Collected data
--- START ---
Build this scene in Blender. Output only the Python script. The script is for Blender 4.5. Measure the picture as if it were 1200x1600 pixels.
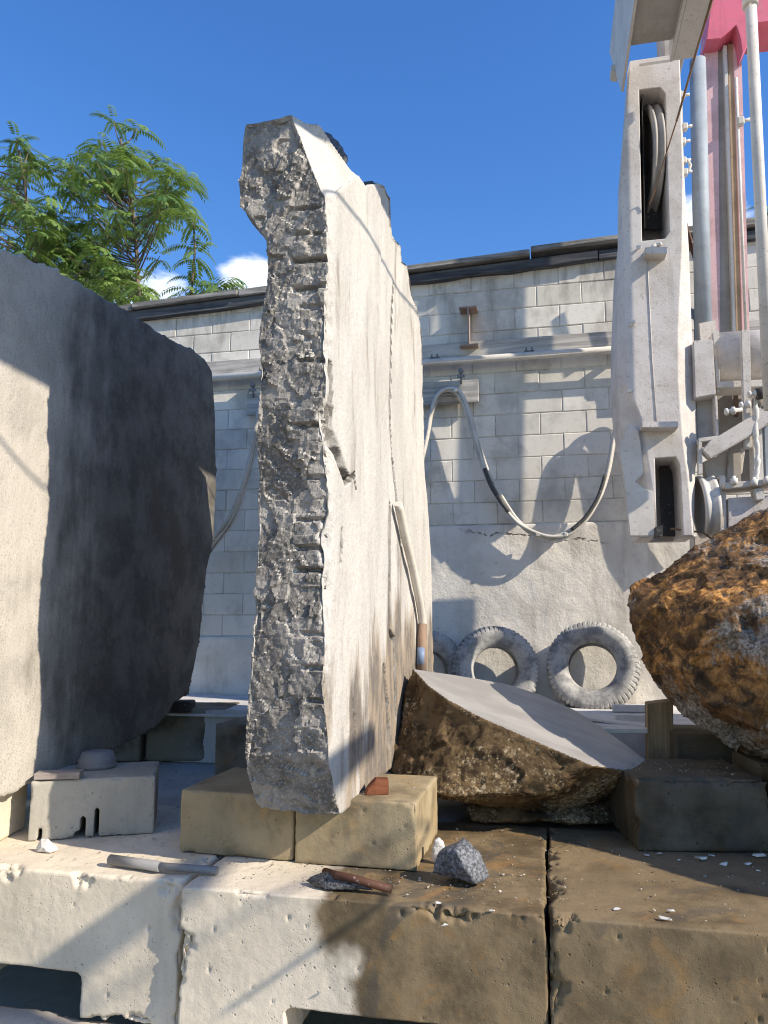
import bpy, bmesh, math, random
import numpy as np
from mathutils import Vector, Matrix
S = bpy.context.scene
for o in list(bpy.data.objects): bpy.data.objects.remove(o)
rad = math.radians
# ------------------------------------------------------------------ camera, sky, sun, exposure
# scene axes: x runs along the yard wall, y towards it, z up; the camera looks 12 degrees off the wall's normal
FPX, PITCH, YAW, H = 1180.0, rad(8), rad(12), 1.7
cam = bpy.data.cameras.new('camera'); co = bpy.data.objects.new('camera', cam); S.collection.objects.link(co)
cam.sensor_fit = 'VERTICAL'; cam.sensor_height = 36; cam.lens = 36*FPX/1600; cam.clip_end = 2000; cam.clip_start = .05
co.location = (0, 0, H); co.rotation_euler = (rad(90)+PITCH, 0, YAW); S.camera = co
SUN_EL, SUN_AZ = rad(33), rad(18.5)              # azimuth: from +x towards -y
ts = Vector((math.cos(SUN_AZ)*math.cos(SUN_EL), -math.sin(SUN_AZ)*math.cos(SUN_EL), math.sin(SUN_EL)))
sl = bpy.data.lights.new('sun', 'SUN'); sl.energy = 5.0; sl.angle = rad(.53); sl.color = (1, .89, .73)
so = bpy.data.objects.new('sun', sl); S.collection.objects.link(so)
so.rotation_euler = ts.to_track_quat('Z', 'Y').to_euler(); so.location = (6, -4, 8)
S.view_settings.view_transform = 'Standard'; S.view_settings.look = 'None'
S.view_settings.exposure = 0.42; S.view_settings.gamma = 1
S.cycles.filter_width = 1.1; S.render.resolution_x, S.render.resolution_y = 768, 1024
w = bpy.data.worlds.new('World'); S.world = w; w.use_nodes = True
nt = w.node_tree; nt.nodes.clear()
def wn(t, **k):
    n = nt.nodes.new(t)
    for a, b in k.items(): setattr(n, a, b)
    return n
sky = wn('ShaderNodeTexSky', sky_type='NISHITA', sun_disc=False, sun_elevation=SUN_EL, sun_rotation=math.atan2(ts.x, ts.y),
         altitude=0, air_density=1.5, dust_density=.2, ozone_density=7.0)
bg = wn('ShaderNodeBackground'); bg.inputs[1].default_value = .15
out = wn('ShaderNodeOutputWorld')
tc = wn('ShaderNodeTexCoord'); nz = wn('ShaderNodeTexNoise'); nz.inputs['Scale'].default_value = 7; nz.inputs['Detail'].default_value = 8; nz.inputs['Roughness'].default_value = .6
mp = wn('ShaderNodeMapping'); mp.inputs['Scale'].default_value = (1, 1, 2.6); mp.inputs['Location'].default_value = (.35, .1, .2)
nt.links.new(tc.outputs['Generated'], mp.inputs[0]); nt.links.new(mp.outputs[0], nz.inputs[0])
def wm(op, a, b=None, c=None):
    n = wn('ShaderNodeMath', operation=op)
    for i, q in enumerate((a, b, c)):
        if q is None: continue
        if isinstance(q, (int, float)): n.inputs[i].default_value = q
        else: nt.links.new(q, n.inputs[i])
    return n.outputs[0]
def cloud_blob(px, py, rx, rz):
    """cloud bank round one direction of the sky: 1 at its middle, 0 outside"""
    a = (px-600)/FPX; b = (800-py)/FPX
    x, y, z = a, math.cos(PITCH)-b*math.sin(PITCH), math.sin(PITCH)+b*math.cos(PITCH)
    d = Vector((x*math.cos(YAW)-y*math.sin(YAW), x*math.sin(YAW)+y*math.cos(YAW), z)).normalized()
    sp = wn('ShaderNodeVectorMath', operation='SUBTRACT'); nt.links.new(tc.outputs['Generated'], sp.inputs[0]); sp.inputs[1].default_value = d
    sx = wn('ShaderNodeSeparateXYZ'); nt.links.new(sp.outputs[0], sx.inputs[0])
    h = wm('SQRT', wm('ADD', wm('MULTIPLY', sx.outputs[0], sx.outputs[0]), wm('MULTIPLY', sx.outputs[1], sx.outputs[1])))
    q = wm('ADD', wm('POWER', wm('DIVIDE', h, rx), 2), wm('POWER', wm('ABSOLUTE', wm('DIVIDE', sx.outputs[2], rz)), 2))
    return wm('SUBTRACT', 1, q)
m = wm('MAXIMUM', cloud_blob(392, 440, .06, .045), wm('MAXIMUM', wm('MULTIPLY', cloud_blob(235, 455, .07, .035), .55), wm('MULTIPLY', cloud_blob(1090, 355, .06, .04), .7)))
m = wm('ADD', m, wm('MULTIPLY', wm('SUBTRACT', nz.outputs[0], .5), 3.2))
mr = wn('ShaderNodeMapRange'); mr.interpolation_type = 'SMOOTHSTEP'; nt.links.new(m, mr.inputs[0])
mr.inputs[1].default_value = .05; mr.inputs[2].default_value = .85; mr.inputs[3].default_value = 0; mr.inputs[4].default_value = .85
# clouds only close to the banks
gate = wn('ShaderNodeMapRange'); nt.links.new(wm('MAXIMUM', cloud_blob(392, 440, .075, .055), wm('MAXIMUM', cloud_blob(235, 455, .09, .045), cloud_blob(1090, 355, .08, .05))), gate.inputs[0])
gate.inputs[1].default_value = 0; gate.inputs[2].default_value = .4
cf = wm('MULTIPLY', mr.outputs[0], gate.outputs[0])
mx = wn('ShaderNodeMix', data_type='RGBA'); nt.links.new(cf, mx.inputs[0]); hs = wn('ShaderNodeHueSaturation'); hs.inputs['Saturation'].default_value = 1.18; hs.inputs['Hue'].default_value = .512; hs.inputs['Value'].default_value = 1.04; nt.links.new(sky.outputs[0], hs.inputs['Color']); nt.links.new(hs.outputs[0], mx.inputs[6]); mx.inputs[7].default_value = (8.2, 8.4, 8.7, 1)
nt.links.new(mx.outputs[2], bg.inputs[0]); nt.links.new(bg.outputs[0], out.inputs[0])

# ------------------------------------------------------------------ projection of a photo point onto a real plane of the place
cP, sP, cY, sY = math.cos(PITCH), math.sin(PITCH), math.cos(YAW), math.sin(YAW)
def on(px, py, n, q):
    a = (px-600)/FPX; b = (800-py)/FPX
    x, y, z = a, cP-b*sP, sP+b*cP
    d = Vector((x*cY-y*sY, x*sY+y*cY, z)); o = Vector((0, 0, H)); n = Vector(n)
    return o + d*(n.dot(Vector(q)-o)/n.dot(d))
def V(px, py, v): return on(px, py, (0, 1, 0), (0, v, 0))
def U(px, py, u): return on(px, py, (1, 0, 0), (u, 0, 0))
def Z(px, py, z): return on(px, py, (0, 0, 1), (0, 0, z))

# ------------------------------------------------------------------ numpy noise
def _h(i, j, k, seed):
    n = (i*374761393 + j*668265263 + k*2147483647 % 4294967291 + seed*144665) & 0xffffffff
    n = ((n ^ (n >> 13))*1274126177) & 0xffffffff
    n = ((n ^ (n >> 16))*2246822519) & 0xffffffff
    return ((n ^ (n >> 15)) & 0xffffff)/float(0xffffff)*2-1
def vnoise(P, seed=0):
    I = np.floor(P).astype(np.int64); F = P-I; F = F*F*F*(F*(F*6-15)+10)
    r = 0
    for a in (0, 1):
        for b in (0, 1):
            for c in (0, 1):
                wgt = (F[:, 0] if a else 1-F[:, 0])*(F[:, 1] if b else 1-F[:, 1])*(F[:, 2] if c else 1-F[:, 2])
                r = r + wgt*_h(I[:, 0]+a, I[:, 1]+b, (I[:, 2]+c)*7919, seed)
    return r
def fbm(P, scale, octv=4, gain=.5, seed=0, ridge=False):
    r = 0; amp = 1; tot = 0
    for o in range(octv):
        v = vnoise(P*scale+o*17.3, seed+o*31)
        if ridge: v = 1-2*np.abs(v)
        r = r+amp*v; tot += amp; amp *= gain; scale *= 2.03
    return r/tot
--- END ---
Exercise aim
Extract every line above containing the word "only".

Response to the exercise
Build this scene in Blender. Output only the Python script. The script is for Blender 4.5. Measure the picture as if it were 1200x1600 pixels.
# clouds only close to the banks